Can SD-WAN take digital transformation to the next level?

Software-Defined Wide Area Networks (SD-WAN) is becoming increasingly important for businesses as they overcome legacy issues and supercharge their commercial aspirations for the future.
27 December 2018

SD-WAN and its importance to businesses. Source: Shutterstock

As Socrates once said, the secret of change is to focus all of your energy, not on fighting the old, but on building the new.

So, in terms of enterprise technologies these days, Software-Defined Wide Area Networks (SD-WAN) is becoming an increasingly important topic for businesses as they try to overcome legacy issues and supercharge their commercial aspirations for the future.

Some have said that 2019 could be the year of SD-WAN. It’s a disruptive time for companies the world over, and perhaps the most significant element in play is the migration of infrastructure to the cloud, in computing terms.

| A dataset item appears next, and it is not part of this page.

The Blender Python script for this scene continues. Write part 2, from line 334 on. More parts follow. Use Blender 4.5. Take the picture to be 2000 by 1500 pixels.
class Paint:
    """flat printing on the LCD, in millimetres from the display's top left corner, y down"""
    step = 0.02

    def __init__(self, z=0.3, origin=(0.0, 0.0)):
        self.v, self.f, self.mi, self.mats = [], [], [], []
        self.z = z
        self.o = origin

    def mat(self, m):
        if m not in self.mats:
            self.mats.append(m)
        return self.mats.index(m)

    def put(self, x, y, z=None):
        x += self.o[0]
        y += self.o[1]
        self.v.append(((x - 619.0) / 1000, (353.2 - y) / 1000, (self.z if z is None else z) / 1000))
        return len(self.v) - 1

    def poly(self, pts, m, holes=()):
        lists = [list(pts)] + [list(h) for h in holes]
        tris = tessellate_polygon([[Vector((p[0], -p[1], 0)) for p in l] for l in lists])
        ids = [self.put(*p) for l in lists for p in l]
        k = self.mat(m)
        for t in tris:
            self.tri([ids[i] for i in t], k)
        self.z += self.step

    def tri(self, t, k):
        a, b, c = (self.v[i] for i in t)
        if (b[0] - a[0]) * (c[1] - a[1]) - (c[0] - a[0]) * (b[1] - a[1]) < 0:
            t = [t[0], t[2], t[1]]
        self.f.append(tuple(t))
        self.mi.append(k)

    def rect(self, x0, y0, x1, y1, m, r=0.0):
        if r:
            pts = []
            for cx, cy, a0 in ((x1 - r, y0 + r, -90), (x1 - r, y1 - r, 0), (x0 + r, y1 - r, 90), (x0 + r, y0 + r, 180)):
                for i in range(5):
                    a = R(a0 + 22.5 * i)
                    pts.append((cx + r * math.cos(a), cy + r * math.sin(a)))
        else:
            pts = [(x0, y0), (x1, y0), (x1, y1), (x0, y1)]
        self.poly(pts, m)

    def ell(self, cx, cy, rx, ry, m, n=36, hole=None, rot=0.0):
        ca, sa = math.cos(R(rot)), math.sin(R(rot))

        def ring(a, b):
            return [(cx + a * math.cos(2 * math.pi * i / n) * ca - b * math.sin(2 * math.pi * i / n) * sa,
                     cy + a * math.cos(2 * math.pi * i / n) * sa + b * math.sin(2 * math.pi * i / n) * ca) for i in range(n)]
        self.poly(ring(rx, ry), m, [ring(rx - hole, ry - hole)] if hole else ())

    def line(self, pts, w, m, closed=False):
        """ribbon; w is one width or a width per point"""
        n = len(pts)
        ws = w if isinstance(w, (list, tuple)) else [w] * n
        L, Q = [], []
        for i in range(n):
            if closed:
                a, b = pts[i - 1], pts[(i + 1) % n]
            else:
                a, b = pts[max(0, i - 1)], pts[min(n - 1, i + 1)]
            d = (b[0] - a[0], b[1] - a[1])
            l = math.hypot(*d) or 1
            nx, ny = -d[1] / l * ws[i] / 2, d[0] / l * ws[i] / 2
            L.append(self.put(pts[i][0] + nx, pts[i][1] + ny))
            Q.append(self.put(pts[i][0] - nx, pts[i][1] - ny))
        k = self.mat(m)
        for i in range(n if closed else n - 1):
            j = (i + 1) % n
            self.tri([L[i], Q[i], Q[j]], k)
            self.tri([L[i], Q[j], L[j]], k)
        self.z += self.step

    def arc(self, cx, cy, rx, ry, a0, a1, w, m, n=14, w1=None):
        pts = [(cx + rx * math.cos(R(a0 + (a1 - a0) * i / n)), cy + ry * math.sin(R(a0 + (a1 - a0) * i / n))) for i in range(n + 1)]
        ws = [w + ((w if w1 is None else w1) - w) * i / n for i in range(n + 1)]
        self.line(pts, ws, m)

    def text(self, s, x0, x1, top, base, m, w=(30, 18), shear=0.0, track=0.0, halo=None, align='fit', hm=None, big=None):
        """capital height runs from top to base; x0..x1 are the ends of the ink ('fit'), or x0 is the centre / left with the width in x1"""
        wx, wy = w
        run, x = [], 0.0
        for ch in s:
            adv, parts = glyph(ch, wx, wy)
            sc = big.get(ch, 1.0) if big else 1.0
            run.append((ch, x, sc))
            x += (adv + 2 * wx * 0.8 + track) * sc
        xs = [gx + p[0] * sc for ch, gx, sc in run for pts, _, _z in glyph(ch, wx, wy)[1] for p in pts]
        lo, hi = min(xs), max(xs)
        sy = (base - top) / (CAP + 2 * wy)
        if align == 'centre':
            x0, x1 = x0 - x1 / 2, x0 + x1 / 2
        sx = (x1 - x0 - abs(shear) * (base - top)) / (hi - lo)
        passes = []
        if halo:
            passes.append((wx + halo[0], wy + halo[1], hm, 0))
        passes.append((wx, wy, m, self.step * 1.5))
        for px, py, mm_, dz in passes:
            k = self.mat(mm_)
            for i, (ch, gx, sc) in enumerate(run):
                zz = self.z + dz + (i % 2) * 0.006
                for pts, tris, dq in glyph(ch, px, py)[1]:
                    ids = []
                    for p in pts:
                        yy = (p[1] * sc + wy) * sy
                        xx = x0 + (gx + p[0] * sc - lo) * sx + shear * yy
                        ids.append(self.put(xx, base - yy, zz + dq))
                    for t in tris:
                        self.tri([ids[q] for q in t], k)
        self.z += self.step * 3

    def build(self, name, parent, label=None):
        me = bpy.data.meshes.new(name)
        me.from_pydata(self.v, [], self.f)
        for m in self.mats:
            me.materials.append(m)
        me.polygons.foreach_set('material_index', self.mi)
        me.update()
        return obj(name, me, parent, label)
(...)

Hosting mission-critical and real-time applications via the adoption of Software as a Service (SaaS) and Infrastructure as a Service (IaaS) is now becoming commonplace, as organizations look to unshackle business executions and boost productivity.

Most of the decision makers and IT managers are turning towards SD-WAN technologies to become ‘business-first networking models’, where companies can liberate applications to realize the full transformational promise of the cloud.

With IDC predicting that the SD-WAN infrastructure market is poised to hit US$4.5 billion by 2022, organizations are modernizing their wide area networks to provide an improved user experience for a range of cloud-enabled applications.

Legacy network technologies like Multiprotocol Label Switching (MPLS) are still prevalent in most companies globally, and they pose a huge challenge to companies, as setting up new sites in terms of business expansion initiatives can be a slow and laborious affair.

This is where SD-WAN comes into play, as this technology can help companies reduce costs via bandwidth savings.

A global SD-WAN that is fully managed will save CIOs and their enterprise a significant amount on network maintenance and management costs as well, so that IT resources can be tailored to match more business-critical missions.

Compliance issues is another facet of the issue that SD-WAN tackles well. A multi-layer security model can provide enterprise-grade network security, physical security and access control to mission-critical applications on the cloud.

Different geographies will require a disparate approach towards compliance standards, and companies will need to ensure their networks are also secure from any threats that may occur globally as well.

Fundamentally, the main focus behind SD-WANs today is the ability to deliver fast and reliable performance. In some cases, ‘Hybrid SD-WAN’ infrastructures can also supplement pricey and low bandwidth MPLS links with broadband, LTE, and satellite support.

MPLS legacy infrastructure has always been associated with long deployment timelines, high cost and lack of support for cloud access.

On the other hand, relying on congested public networks that have high packet loss rates and fluctuating latencies is also not the way forward.

Experts suggest that advanced SD-WAN platforms are on their way to provide a viable alternative and will simply and consistently segment network traffic across the wide area network to limit exposure and contain security threats as well.

Initial pockets of 5G deployment are expected to become an attractive addition to SD-WAN transport options, which include broadband access, direct internet access (DIA) and of course MPLS.

In fact, 5G could deliver a unique combination of fast deployment, diverse connectivity and high bandwidth that accelerates the adoption of broadband SD-WANs.

Perhaps 5G could also be looked at as the elusive ‘silver bullet’ that promises to revolutionize commercial networks, and accelerate productivity in businesses the world over.

As they say, your business is only as good as your network, at the end of the day.